“I am three thoughts away from the grave, / two steps away from the open door, / one kiss away from the bridge.”
So begins “Dear Thanatos,” the first poem of Traci Brimhall’s May 2020 collection, Come the Slumberless to the Land of Nod. It is a fitting prologue to a book that orbits incessantly the interplay of birth, death, and love, a textual landscape where the lines between each concept are always blurred. This makes sense, for most of the book was written during a paradigm-shifting time in the poet’s life: her divorce, her pregnancy and the birth of her son, and the trial for the murderers of her dear friend. I was expecting, on some level, for these radically different elements to fight against each other, making the poems seem uncomfortably shoved together, but the tension they foster is the wellspring of the book’s wonder.
The connecting force between these elements is, of course, the Land of Nod. In “Murder Ballad in the Arctic,” a piece that toes the line between prose poem and lyric essay, Brimhall writes, “I’ve come here looking for Nod—Cain’s biblical place of exile and the drifting space of dream in lullabies.” Pregnant with her son, she undertook an Arctic sailing voyage, hoping that the land of ice and sea would be a place she could write about her unborn child and her murdered friend. It is the ephemeral, liminal space of Nod that creeps like smoke around every poem, whispering of loss, exile, and birth.

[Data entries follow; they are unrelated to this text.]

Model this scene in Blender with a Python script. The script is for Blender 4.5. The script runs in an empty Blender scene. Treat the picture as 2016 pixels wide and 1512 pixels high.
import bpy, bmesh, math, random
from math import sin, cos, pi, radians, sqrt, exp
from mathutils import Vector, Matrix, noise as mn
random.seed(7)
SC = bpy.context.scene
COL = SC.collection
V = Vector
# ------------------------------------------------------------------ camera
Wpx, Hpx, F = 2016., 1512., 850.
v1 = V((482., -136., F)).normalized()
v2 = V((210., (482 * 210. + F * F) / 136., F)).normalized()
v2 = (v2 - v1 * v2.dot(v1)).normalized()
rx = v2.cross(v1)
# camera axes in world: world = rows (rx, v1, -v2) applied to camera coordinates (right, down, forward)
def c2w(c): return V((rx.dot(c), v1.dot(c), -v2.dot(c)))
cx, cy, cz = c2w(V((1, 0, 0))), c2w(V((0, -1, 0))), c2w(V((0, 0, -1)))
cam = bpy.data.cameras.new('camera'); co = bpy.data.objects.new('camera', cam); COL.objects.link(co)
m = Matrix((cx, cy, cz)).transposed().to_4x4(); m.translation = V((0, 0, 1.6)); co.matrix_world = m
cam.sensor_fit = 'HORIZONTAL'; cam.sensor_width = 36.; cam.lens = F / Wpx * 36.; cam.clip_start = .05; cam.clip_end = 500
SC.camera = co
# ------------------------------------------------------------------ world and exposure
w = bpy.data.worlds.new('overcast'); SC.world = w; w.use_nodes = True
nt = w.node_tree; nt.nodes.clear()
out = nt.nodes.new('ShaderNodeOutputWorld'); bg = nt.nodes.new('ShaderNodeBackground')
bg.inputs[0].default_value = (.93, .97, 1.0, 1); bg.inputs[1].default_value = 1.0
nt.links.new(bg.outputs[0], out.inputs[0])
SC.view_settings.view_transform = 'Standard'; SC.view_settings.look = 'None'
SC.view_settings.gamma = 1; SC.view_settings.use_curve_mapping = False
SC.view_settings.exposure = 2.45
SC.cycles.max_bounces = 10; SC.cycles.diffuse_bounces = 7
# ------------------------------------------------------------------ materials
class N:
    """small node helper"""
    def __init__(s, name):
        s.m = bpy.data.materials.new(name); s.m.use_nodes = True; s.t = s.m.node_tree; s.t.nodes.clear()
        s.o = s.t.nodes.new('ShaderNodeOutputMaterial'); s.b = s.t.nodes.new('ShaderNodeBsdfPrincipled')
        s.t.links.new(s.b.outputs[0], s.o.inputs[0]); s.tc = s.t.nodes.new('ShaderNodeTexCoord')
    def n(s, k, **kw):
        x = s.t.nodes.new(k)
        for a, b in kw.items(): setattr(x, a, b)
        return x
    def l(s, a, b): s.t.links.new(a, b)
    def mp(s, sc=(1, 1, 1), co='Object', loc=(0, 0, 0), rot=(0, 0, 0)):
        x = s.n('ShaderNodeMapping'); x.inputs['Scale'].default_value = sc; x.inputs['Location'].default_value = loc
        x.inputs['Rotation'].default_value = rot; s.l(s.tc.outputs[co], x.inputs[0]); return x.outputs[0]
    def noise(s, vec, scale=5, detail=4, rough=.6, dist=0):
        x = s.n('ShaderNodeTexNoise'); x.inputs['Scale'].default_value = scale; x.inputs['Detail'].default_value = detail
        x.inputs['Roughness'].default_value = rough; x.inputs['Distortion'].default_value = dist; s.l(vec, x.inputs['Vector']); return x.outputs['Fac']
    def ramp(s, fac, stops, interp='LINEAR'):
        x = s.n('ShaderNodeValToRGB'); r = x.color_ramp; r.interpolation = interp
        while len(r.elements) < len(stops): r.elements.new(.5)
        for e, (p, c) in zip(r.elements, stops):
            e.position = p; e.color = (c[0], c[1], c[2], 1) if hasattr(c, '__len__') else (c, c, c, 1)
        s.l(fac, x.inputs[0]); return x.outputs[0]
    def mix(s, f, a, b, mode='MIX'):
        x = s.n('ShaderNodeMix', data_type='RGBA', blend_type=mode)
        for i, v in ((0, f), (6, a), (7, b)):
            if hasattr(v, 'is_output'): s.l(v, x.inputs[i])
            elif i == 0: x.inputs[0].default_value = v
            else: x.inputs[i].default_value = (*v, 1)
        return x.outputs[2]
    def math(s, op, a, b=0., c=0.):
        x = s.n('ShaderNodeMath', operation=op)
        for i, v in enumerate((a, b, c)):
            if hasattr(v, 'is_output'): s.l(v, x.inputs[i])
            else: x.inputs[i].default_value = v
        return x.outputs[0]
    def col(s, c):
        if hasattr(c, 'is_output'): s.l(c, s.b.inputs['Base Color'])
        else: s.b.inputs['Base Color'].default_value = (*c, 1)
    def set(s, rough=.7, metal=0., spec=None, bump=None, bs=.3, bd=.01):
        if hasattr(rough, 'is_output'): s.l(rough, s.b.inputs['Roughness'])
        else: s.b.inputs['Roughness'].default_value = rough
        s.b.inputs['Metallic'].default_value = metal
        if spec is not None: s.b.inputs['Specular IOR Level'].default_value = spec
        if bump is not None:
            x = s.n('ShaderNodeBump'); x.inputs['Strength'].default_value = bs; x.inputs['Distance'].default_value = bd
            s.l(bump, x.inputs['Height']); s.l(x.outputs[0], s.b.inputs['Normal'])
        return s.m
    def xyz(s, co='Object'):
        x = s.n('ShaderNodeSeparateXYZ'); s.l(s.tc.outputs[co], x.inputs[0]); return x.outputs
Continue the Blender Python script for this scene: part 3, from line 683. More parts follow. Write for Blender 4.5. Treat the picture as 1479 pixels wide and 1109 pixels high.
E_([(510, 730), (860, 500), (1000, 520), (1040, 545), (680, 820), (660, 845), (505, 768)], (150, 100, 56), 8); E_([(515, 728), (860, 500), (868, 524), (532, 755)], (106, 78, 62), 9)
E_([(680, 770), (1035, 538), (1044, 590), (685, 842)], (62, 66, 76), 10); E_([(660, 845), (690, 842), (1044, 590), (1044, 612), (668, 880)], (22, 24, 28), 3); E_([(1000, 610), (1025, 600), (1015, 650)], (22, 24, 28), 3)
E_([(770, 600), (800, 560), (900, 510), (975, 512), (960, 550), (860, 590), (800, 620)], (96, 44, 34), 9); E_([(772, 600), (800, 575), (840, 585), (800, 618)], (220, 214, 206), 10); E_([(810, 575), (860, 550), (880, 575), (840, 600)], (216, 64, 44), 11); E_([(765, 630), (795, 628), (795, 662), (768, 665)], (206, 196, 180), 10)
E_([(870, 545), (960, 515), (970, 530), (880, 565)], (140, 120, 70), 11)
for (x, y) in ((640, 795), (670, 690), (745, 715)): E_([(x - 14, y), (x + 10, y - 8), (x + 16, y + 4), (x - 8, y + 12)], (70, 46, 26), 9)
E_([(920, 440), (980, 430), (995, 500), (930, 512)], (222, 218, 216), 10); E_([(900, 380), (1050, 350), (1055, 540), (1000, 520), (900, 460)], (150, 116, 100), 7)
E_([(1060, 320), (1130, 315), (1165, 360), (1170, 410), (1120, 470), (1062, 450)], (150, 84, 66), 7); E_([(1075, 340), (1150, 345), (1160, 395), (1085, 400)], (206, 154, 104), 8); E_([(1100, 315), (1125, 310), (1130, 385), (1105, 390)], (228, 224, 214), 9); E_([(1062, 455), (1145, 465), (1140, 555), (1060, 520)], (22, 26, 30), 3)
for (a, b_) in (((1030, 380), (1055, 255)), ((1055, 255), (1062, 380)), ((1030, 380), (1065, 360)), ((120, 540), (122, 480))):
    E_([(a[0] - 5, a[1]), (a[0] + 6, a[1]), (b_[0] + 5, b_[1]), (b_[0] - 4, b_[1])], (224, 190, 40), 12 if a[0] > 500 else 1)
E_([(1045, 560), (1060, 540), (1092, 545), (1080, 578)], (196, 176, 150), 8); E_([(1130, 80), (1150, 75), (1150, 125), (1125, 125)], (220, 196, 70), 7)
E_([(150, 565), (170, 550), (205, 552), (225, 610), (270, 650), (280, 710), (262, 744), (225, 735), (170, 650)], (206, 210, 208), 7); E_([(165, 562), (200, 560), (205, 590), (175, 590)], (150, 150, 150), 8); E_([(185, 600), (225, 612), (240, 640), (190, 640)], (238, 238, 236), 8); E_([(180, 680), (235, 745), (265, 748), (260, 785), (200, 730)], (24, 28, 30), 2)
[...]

Though Brimhall’s subjects are fairly universal, her delivery is utterly unique, and the juxtaposition of lullabies with “Murder Ballads” and unconventional love poems lends the collection an unhinged charm. However, the true gift that the poems offer is Brimhall’s remarkable gift for expression; her lyricism is imaginative, her word choice always unexpected and sometimes a little kooky. It’s as if when she sat down to write another poem, she unscrewed a jar full of pickled phrases like “seeding heart,” “boondocks opera,” and “anointing my wrist with a paper corsage.”
“Love Poem Without a Drop of Hyperbole” was one of my favorite poems in the collection, one I’ve been returning to again and again after finishing the book. It’s so hard to write a good love poem, and the very best often make liberal use of the unexpected, one of Brimhall’s particular strengths. “I want to kiss you with tongue, with gusto, / with socks still on. I love you like a vulture loves / the careless deer at the roadside. I want to get / all up in you.” It’s difficult, writing about this poem, not to simply quote the entire thing. It’s passionate and messy and more than a little dark, and it’s one of the most genuine love poems I’ve ever read. (Psst… you can read an earlier version of the poem online here.)
The speaker of these poems is spinning lyrics from the Arctic air of exile, from the womb where her unborn son curls within her, from the failure of a passionate marriage, and from the starlit field where her friend was stabbed to death. I’ll leave you with a few lines from “Murder Ballad in the Land of Nod”: “When I imagine his death, he walks through a field and doesn’t feel the men like twin shadows at his back. He recognizes a constellation. He feels the earth give a little with each step. He thinks the word help, and something does.”